2003年、クロアチアで台湾の人から流暢な日本語で声をかけられました。私は「日本は皆さんにあまり良いことをしなかったにもかかわらず、親切に声を掛けていただいてうれしいです」と言いました。すると一人は「台湾の現代化は日本のおかげです」、もう一人は「50年前は同胞でした」という答えが返ってきました。私は名状しがたい感情の高ぶりで涙を抑えることが出来ませんでした。私は今鹿児島に住んでいると話すと私の小学校の恩師は鹿児島の人でしたという話までされました。
なぜこのような発言がなされたのか、そのことについて少し考えてみました。
最初に考えられるのは台湾と朝鮮半島に対する日本の植民地政策の違いに起因するということです。しかしこれは私の乏しい知識に照らし合わせても間違いだと思いました。そこで気がついたのは台湾での本省人と外省人の感情的対立問題です。
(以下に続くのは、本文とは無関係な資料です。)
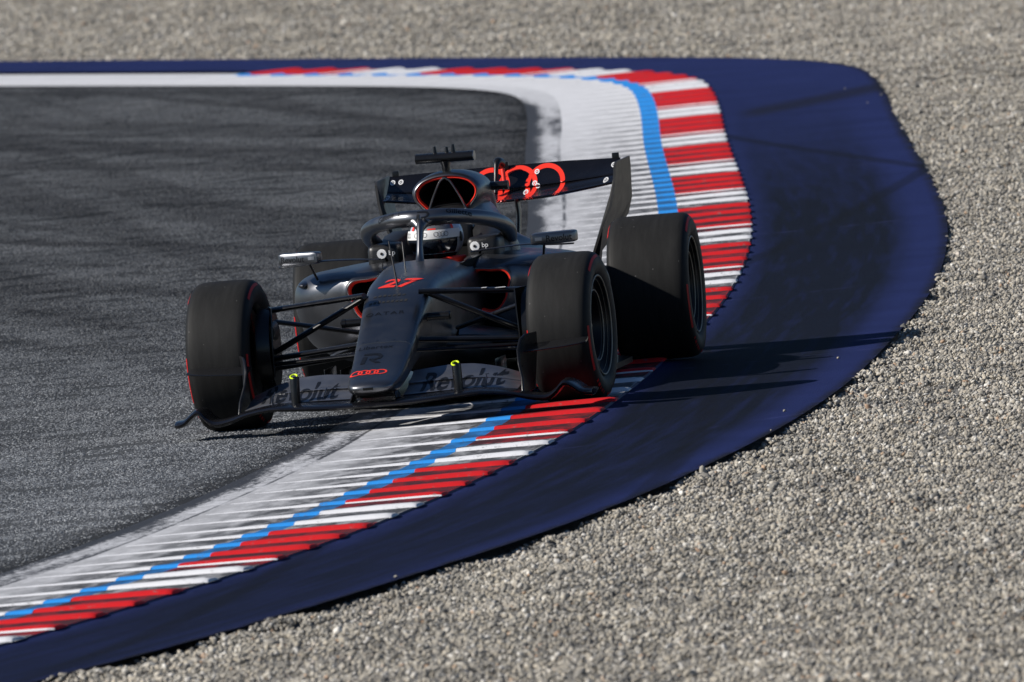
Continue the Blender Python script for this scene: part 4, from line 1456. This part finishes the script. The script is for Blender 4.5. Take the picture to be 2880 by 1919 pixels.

1945年の日本の敗戦日を台湾、中国では光復日と言います。台湾の人たちは希望に満ちていました。しかし国府軍を中心とする本土からの移住者(外省人)の横暴に対して本省人(元から台湾にいた人たち)の反感はつのります。「島から逃げ出す一匹に犬(日本人)と入ってくる一匹の豚(本省人)」を描いたポスターが当時貼られていました。それが爆発したのが1947年の2・28事件です。当時本省人から外省人へ「シナチャンコロ」(戦時中日本人が中国人をののしる言葉)という罵声が浴びせられました。すなわち 日本植民支配への怒りが外省人への怒りで隠され、日本時代へのノスタルジーに変わったのではないかというのが私の解釈です。